We would bet that the characters in the novel you are writing or the people in your non-fiction book are as real to you as your neighbors and relatives. They may live in your mind, but they are three dimensional and capable of behaving in ways that sometimes surprise you. Writers often talk about characters doing something that changes the course of their stories.
Here’s the rub: you and your characters or subjects are an exclusive group. If you want the reader to see what you see, you have to let the reader in. We get lots of manuscripts in which the writer has not described his/her characters at all. That’s probably fine for the writer. After all, the characters are alive and doing very well in the writer’s mind.
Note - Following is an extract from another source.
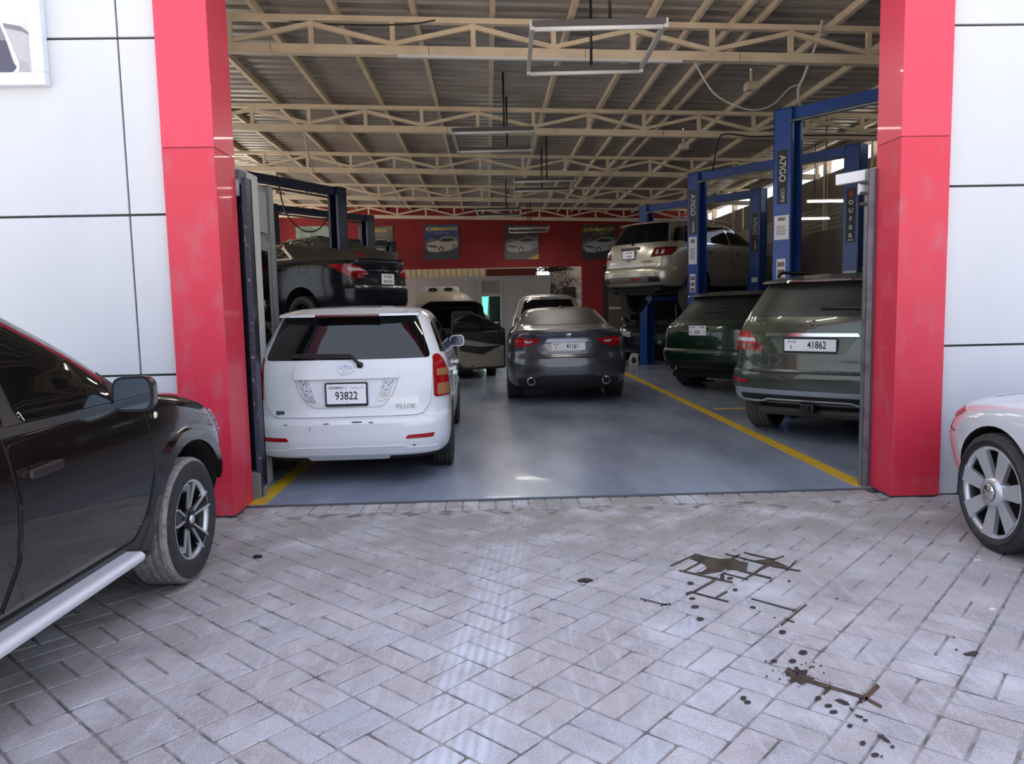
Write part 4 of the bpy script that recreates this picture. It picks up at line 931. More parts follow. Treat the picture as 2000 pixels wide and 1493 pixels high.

It is downright weird for the reader, who is being asked to invest emotionally in a phantom, a character or person without a face or sometimes, even an age. It makes it really hard for the reader to even picture this entity much less invest in it emotionally.
There is a school of thought that readers are going to have their way with book people and pretty much picture them they way they want to no matter how the writer describes them. Maybe, but as writer you have to give them something, even if it is just an outline.
We are not asking for you to run off a list of stats: sex, female; race, Asian; age, 69; height, 5’4”; weight, 165 pounds. Rather, we are asking you to sketch. Think of the person’s defining characteristic. In the case of the 69-year-old, we just reduced to numbers, maybe it is her unruly white hair, sticking up in all directions. That she has white hair indicates she is probably elderly so you’ve covered her age and also given the reader an image: an older woman with sticking up hair. Somewhere else, you might mention that she is short and plump. Maybe she sticks something in her crazy hair, say an iPhone stylus. That says something different about her than if she sticks a pencil in her hair. Maybe she has a distinctive way of moving or speaks with a Chinese accent. All of this defines her and brings her to life in the reader’s mind. If you are successful at this, maybe the book person will be as real in the reader’s mind as she is in yours. That is what you should be aiming for.
And don’t feel you can rest on your laurels when you have described your main characters. Every character in the book should be described, if only briefly. A waiter in a restaurant, who serves only to put food on the table of characters with bigger roles, should get a two-word description. Again, choose that waiter’s defining characteristic: black-vested, tattooed, gum-popping, with gelled hair, taciturn, overly friendly etc. Give the reader something, so the waiter is not just a black hole. It will not only define the waiter but also say something about the restaurant where the scene is taking place and the person who chose to eat there.
Bringing characters to life is one way that you build the tapestry of your book and make it vivid in the reader’s mind.